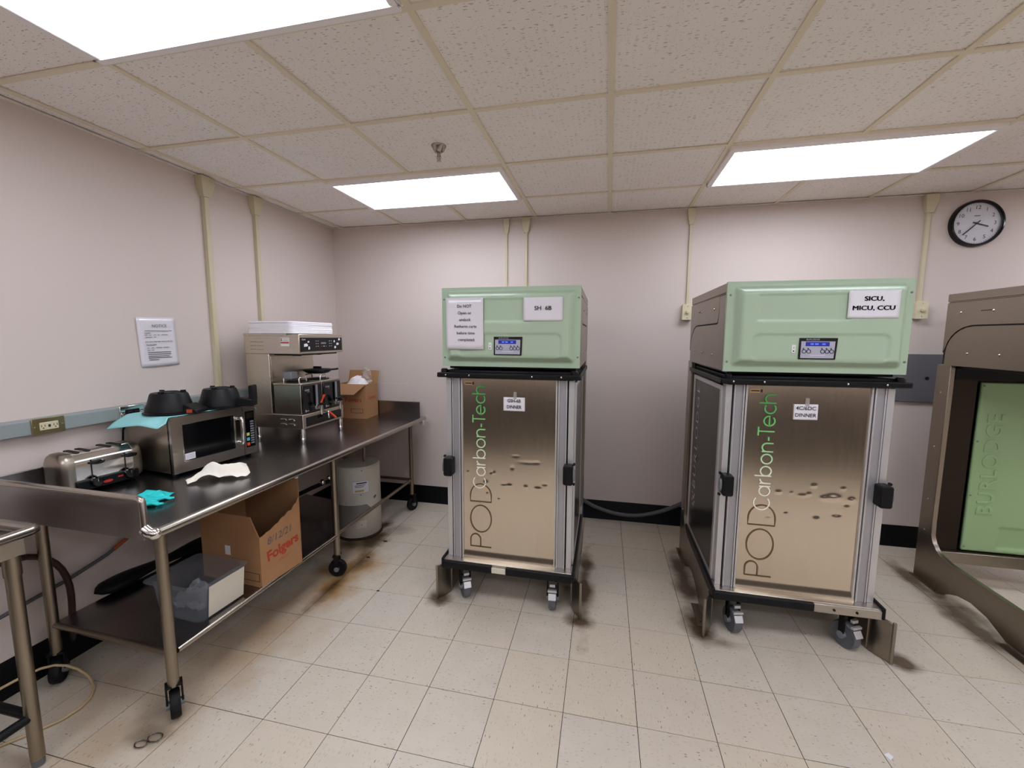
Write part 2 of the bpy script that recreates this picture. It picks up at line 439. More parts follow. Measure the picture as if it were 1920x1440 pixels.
def ceil_mat():
    m, nt, b = newmat('fissured_ceiling_tile')
    L = nt.links.new
    tc = N(nt, 'ShaderNodeTexCoord'); oi = N(nt, 'ShaderNodeObjectInfo')
    off = N(nt, 'ShaderNodeVectorMath', operation='SCALE'); off.inputs[0].default_value = (31.0, 47.0, 0); L(oi.outputs['Random'], off.inputs['Scale'])
    add = N(nt, 'ShaderNodeVectorMath', operation='ADD'); L(tc.outputs['Object'], add.inputs[0]); L(off.outputs[0], add.inputs[1])
    wob = N(nt, 'ShaderNodeTexNoise'); wob.inputs['Scale'].default_value = 30; L(add.outputs[0], wob.inputs['Vector'])
    w2 = N(nt, 'ShaderNodeVectorMath', operation='SCALE'); L(wob.outputs['Color'], w2.inputs[0]); w2.inputs['Scale'].default_value = 0.012
    a2 = N(nt, 'ShaderNodeVectorMath', operation='ADD'); L(add.outputs[0], a2.inputs[0]); L(w2.outputs[0], a2.inputs[1])
    def fl(sx, sy, thr, rare):
        mp = N(nt, 'ShaderNodeMapping'); mp.inputs['Scale'].default_value = (sx, sy, 1); L(a2.outputs[0], mp.inputs['Vector'])
        vo = N(nt, 'ShaderNodeTexVoronoi'); vo.voronoi_dimensions = '2D'; vo.inputs['Scale'].default_value = 1; L(mp.outputs[0], vo.inputs['Vector'])
        sp = N(nt, 'ShaderNodeSeparateColor'); L(vo.outputs['Color'], sp.inputs[0])
        hit = mth(nt, 'LESS_THAN', vo.outputs['Distance'], mth(nt, 'MULTIPLY', sp.outputs[1], thr))
        return mth(nt, 'MULTIPLY', hit, mth(nt, 'GREATER_THAN', sp.outputs[0], rare))
    f = mth(nt, 'MAXIMUM', fl(40, 150, 0.32, 0.68), fl(120, 170, 0.26, 0.80))
    nz = N(nt, 'ShaderNodeTexNoise'); nz.inputs['Scale'].default_value = 3; L(add.outputs[0], nz.inputs['Vector'])
    base = mixc(nt, nz.outputs[0], lin((240, 233, 228)), lin((246, 240, 236)))
    fine = N(nt, 'ShaderNodeTexNoise'); fine.inputs['Scale'].default_value = 230; L(add.outputs[0], fine.inputs['Vector'])
    base = mixc(nt, mth(nt, 'MULTIPLY', fine.outputs[0], 0.35), base, lin((232, 223, 216)))
    L(mixc(nt, mth(nt, 'MULTIPLY', f, 0.62), base, lin((150, 134, 120))), b.inputs['Base Color'])
    b.inputs['Roughness'].default_value = 0.9
    bp = N(nt, 'ShaderNodeBump'); bp.inputs['Strength'].default_value = 0.4; bp.inputs['Distance'].default_value = 0.002
    L(mth(nt, 'SUBTRACT', mth(nt, 'MULTIPLY', fine.outputs[0], 0.4), f), bp.inputs['Height']); L(bp.outputs[0], b.inputs['Normal'])
    return m
M['ceil'] = ceil_mat()
M['grout'] = mat('dark_joint', (34, 27, 21), 0.9)

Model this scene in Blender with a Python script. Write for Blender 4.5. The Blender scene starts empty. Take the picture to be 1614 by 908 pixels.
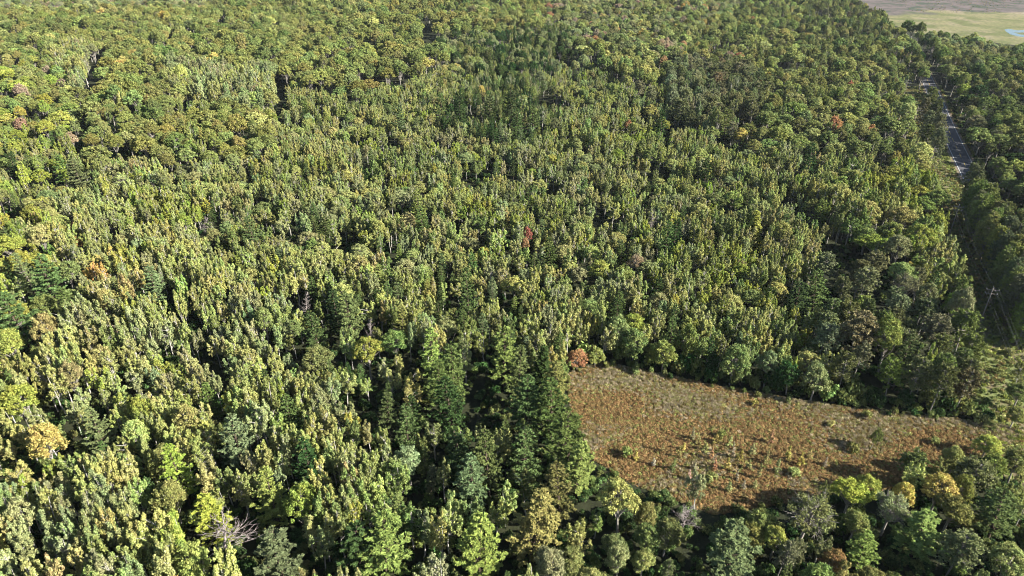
import bpy, math, random
import numpy as np
R = math.radians
SC = bpy.context.scene
COL = SC.collection
rng = np.random.default_rng(11)
random.seed(5)

# ------------------------------------------------------------------ camera
CAM_H = 100.0
PITCH = R(29.0)
F, CX, CY = 1090.0, 807.0, 454.0
cd = bpy.data.cameras.new('camera'); cam = bpy.data.objects.new('camera', cd); COL.objects.link(cam)
cd.sensor_width = 36.0; cd.lens = F / 1614.0 * 36.0
cd.clip_start = 1.0; cd.clip_end = 12000.0
cam.location = (0, 0, CAM_H); cam.rotation_euler = (math.pi / 2 - PITCH, 0, 0)
SC.camera = cam

# ------------------------------------------------------------------ sky and sun
SUN_EL = R(31.0)
SHADOW_AZ = R(20.0)                       # shadows run to -X and slightly away (+Y)
to_sun = np.array([math.cos(SHADOW_AZ) * math.cos(SUN_EL), -math.sin(SHADOW_AZ) * math.cos(SUN_EL), math.sin(SUN_EL)])
w = bpy.data.worlds.new('World'); SC.world = w; w.use_nodes = True
wn = w.node_tree.nodes; wl = w.node_tree.links; wn.clear()
sky = wn.new('ShaderNodeTexSky'); sky.sky_type = 'NISHITA'; sky.sun_disc = False
sky.sun_elevation = SUN_EL; sky.sun_rotation = math.atan2(to_sun[0], to_sun[1])
bg = wn.new('ShaderNodeBackground'); bg.inputs['Strength'].default_value = 0.06
wo = wn.new('ShaderNodeOutputWorld')
wl.new(sky.outputs[0], bg.inputs[0]); wl.new(bg.outputs[0], wo.inputs[0])
sd = bpy.data.lights.new('sun', 'SUN'); sd.energy = 5.0; sd.angle = R(0.5); sd.color = (1.0, 0.95, 0.87)
so = bpy.data.objects.new('sun', sd); COL.objects.link(so)
from mathutils import Vector
so.rotation_euler = Vector(to_sun).to_track_quat('Z', 'Y').to_euler()
so.location = (200, -40, 200)
SC.view_settings.view_transform = 'Standard'; SC.view_settings.look = 'None'
SC.view_settings.exposure = 1.92; SC.view_settings.gamma = 1.0
SC.cycles.max_bounces = 5; SC.cycles.diffuse_bounces = 2; SC.cycles.transmission_bounces = 3
SC.cycles.glossy_bounces = 2; SC.cycles.volume_bounces = 0
SC.cycles.use_adaptive_sampling = True
SC.cycles.filter_width = 1.05

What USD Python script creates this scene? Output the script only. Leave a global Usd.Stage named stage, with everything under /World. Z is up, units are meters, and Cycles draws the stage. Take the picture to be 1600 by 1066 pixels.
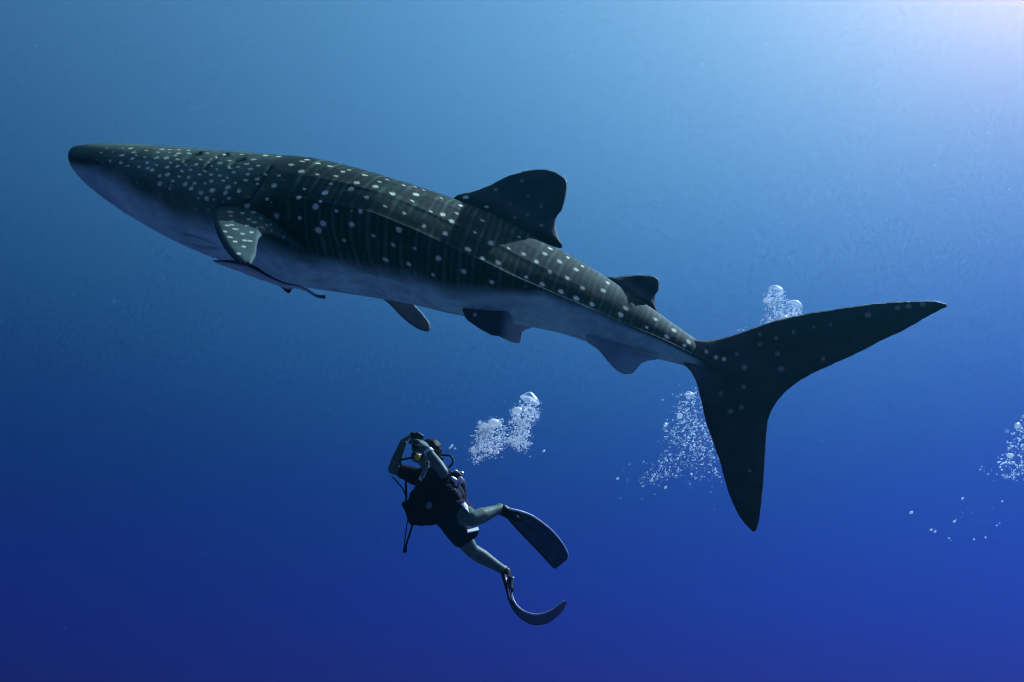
import math, random, numpy as np, trimesh, usdkit, meshkit
from pxr import Usd, UsdGeom, UsdLux, UsdShade, Gf, Sdf, Vt

stage = Usd.Stage.CreateInMemory()
UsdGeom.SetStageUpAxis(stage, 'Z')
UsdGeom.Xform.Define(stage, '/World'); UsdGeom.Scope.Define(stage, '/World/Looks')

# ---------------------------------------------------------------- camera, sun, sky, water
HFOV, PITCH = math.radians(66.0), math.radians(24.88)
SUN_AZ, SUN_EL = math.radians(57.30), math.radians(48.13)
ZB, DEPTH = 81.83, 118.41           # metres above the camera: foot of the sunlit layer, water surface
SEABED = -20.0                  # bottom of dark rock under green algae, metres below the camera, out of view
EXPOSURE = 4.24
cam = UsdGeom.Camera.Define(stage, '/World/camera')
cam.CreateHorizontalApertureAttr(36.0); cam.CreateVerticalApertureAttr(36.0 * 682 / 1024)
cam.CreateFocalLengthAttr(18.0 / math.tan(HFOV / 2)); cam.CreateClippingRangeAttr(Gf.Vec2f(0.05, 50000))
cam.AddRotateXOp().Set(90.0 + math.degrees(PITCH)); cam.CreateExposureAttr(EXPOSURE)

sun_dir = np.array([math.sin(SUN_AZ) * math.cos(SUN_EL), math.cos(SUN_AZ) * math.cos(SUN_EL), math.sin(SUN_EL)])
sun = UsdLux.DistantLight.Define(stage, '/World/sun')
sun.CreateNormalizeAttr(True); sun.CreateIntensityAttr(1.25); sun.CreateAngleAttr(0.53); sun.CreateColorAttr(Gf.Vec3f(1.0, 0.96, 0.9))
sun.AddRotateZOp().Set(-math.degrees(SUN_AZ)); sun.AddRotateXOp().Set(-(90 - math.degrees(SUN_EL)))

usdkit.material(stage, '/World/Looks/sky_air', {
    'sky': ('sky_texture', dict(sky_type='single_scattering', sun_disc=False, sun_elevation=SUN_EL, sun_rotation=SUN_AZ)),
    'bg': ('background_shader', dict(strength=0.050))}, [('sky.color', 'bg.color')], surface='bg.background')
dome = UsdLux.DomeLight.Define(stage, '/World/sky')
dome.GetPrim().SetCustomDataByKey('kind', 'structure')
UsdShade.MaterialBindingAPI.Apply(dome.GetPrim()).Bind(UsdShade.Material.Get(stage, '/World/Looks/sky_air'))

# sea water: one even volume per layer (the sunlit upper water and the deep water in which the animals swim)
F = 10.0
LAYERS = {
    'deep_water': (SEABED - 1.0, ZB - 0.002, 0.478, np.array([0.00065,0.01501,0.01764]) / F, np.array([0.01134,0.19632,0.02806]) / F),
    'surface_water': (ZB + 0.002, DEPTH, 0.902, np.array([0.04458,0.00799,0.00050]) / F, np.array([0.57165,0.04843,0.35989]) / F)}
for name, (z0, z1, g, scatter, absorb) in LAYERS.items():
    scatter, absorb = 0.70 * scatter, absorb + 0.30 * scatter
    rho = float((scatter + absorb).max() * 1.05)
    usdkit.material(stage, '/World/Looks/' + name, {
        'v': ('principled_volume', dict(color=tuple(scatter / rho), density=rho, anisotropy=g, absorption_color=tuple((1 - absorb / (rho - scatter)) ** 2)))}, volume='v.volume')
    wb = trimesh.creation.box([9000, 9000, z1 - z0]); wb.apply_translation([0, 1500, (z0 + z1) / 2])
    prim = usdkit.mesh(stage, '/World/' + name, wb, '/World/Looks/' + name).GetPrim()
    prim.SetCustomDataByKey('kind', 'structure')

# dark rock under green algae far below, which throws a little light back up at the animals
gx, gy = np.meshgrid(np.r_[-4400, np.linspace(-150, 150, 121), 4400], np.r_[-2900, np.linspace(-120, 180, 121), 5900])
gv = np.stack([gx, gy, SEABED + 1.6 * (meshkit.fbm(np.stack([gx / 14, gy / 14, 0 * gx], -1), 4, 2) - .5)], -1).reshape(-1, 3); gi = np.arange(gx.size).reshape(gx.shape)
gf = np.stack([gi[:-1, :-1], gi[:-1, 1:], gi[1:, 1:], gi[1:, :-1]], -1).reshape(-1, 4)
usdkit.material(stage, '/World/Looks/algae_rock', {'tc': ('texture_coordinate', {}), 'n': ('noise_texture', dict(scale=.35, detail=6.)), 'r': ('rgb_ramp', dict(ramp=[(.3, (.018, .095, .070)), (.7, (.030, .140, .100))])), 'p': ('principled_bsdf', dict(roughness=.9, specular_ior_level=.05))},
    [('tc.object', 'n.vector'), ('n.fac', 'r.fac'), ('r.color', 'p.base_color')], surface='p.BSDF')
usdkit.mesh(stage, '/World/seabed', (gv, gf), '/World/Looks/algae_rock', smooth=True).GetPrim().SetCustomDataByKey('kind', 'structure')

# ---------------------------------------------------------------- helpers
from scipy.interpolate import PchipInterpolator
from scipy.spatial import cKDTree, Delaunay
import manifold3d as m3
from manifold3d import Manifold
import shapely, shapely.geometry as sg

rng = np.random.default_rng(7); random.seed(7)
KP = math.tan(HFOV / 2) / 800.0
FWD = np.array([0, math.cos(PITCH), math.sin(PITCH)]); UPV = np.array([0, -math.sin(PITCH), math.cos(PITCH)]); RGT = np.array([1.0, 0, 0])
CAMM = np.stack([RGT, UPV, FWD])                     # rows: right, up, forward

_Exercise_
Take the lines above starting at the one containing "Model this scene" and ending at the one containing "SC.camera = cam", and print them again exactly, without pictures.

_Task output_
Model this scene in Blender with a Python script. Write for Blender 4.5. The Blender scene starts empty. Take the picture to be 1614 by 908 pixels.
import bpy, math, random
import numpy as np
R = math.radians
SC = bpy.context.scene
COL = SC.collection
rng = np.random.default_rng(11)
random.seed(5)

# ------------------------------------------------------------------ camera
CAM_H = 100.0
PITCH = R(29.0)
F, CX, CY = 1090.0, 807.0, 454.0
cd = bpy.data.cameras.new('camera'); cam = bpy.data.objects.new('camera', cd); COL.objects.link(cam)
cd.sensor_width = 36.0; cd.lens = F / 1614.0 * 36.0
cd.clip_start = 1.0; cd.clip_end = 12000.0
cam.location = (0, 0, CAM_H); cam.rotation_euler = (math.pi / 2 - PITCH, 0, 0)
SC.camera = cam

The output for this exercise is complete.